About once a month, generally late in the evenings, my Bonnie and I will snuggle up on the couch and engage in a two or three hour marathon viewing of country music videos. It’s odd when it happens, as neither of us listens to much country music on a regular basis (although we each certainly have our favorites); on the other hand, it also feels perfectly natural to be drawn to the most popular manifestations of a genre that was vaguely in the air in both of our hometowns as we grew up. As with all music, we like some and dislike some, but the real fun for each of us comes from looking at the video images that are reimaginings of the songs. In my mind, there is no better place to begin an interesting conversation about culture than in the landscape that makes up Great American Country. I want to focus here, however, on one particular video as an example of a wider visual phenomenon that I've recently witnessed (or imagine that I have); I have no idea if this is "new" or ongoing, although I would tend to guess the latter. Rather than lay out my thesis, it might be more fun to have you simply watch the starkest example and see if the same idea strikes you. Our case study, then, is Randy Houser’s Whistlin’ Dixie (it’s only three minutes; give it a whirl):
The song is one of those somewhat standard "Southern and proud of it" country rockers; to be honest, there is a part of me that always loves these songs despite a simultaneous political discomfort that comes along for the ride. Indeed, this particular manifestation of the "Proud Southerner" song has a lot of the visual and lyrical panorama that you would expect from the title "Whistlin’ Dixie": honky tonk dancing, Appalachian-lookin' camaflouged kids sitting on the backs of pick up, old rural shacks, trucker hats, a naked woman in a trailer, gun imagery, grills, and so forth. And again, I find myself alternatively amused, entertained, angered, embarrassed and mystified by these images.
Here's the catch with this one, however (and again, I don't think this is unique to this video): just when you think you've got the song figured out (i.e., "Oh, it's about redneck pride"), just when you think you know the characters who make up this community (i.e., "It's a bunch of racist southern boys"), BOOM, it turns out that they have African American friends--friends they eat with, dance with, smoke with. Indeed, what I see in this video is something that might be called the inoculation of southerm pride through the inclusion of African American bodies (it would be nice to come up with something snappier, of course, but this is a first pass). Take a look at that honky tonk: there are a number of African Americans dancing there. When the catfish is cooking, it's African Americans doing the cooking. When Houser sings about smoking, he has an African American stand in for him.
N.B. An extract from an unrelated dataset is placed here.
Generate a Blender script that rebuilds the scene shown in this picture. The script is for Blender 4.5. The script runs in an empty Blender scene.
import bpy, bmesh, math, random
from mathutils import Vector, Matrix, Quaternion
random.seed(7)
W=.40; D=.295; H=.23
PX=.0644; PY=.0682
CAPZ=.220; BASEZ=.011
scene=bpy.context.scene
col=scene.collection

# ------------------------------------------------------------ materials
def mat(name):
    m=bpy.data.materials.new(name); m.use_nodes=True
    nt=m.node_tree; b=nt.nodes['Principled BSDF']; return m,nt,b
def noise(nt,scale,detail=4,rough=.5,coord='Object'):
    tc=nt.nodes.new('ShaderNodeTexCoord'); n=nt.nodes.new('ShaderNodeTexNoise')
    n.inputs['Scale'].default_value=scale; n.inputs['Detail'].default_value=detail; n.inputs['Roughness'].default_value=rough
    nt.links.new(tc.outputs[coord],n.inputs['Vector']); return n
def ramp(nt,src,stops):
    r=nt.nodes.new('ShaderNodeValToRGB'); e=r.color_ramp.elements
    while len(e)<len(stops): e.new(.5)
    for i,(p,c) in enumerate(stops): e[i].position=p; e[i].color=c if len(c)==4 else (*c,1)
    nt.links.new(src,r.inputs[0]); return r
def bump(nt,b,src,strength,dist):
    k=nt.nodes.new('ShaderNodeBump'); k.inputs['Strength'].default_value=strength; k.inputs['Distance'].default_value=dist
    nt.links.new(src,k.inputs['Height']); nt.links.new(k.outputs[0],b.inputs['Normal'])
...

While there is no rule that says that the video should feature a completely white cast, there is something about the music itself, and the remainder of the images, that makes the scenery seem somehow less than inviting for anyone but a white population (and honestly, most of the tourist honky tonks in Nashville are bereft of anyone but white people even when the songs are mostly covers of Taylor Swift and Tim McGraw). Again, I want to stress: I'm not saying that the images don't represent one version of a reality, or that "the south is all racist" (heck, as a proud Southerner, I despise that stereotype); I'm more simply pointing out that the characters drawn by the song and the accompanying images wouldn't normally lead me to expect the inclusion of African American characters in these roles. And while one thesis might be that I'm simply completely out of touch and have no clue what I'm talking about, if you check out some of the racist comments about the video on YouTube, you'll see that there are some viewers who neither expected it nor liked it (although, to be fair, most people either didn't notice or simply didn't mention it).
At any rate, given that I'm a person who would certainly be pleased with a world that is more inviting of everyone--more egalitarian, I'm intrigued by the images in this video. On the one hand, as I've noted, there is something odd afoot here--the inclusion of African Americans sticks out, seeming somehow unrealistic. One function they serve--intentionally or not--is making it difficult to say "Randy Houser" or even fans of this song, are racist, or, even more generally, the images are protection against the claim that the video shows that country music itself is racist. "Heck," the images say, "You can be southern, you can love shotguns, you can live in a trailer, you can shout about southern pride and still live in a culture of racial equality."
And you know what, you can. Or rather, you should be able to. The fact that these ideas are rarely articulated--at least so rarely that the images seem uncomfortable together--doesn't mean that it's not possible.
As always, the more I think about this, the more questions I'm left with. In essence, I don't know whether I should applaud the images or be very skeptical about them. That is, if critical thinking demands reactions, should mine be: "The record company included African Americans in this video to simply make it difficult to accuse everyone involved of racism?" Or should I look at these images, and the ways they don't necessarily fit, and applaud them for helping me imagine a different kind of world, a different kind of articulation. But just what kind of articulation is it that I'm applauding, if I do so?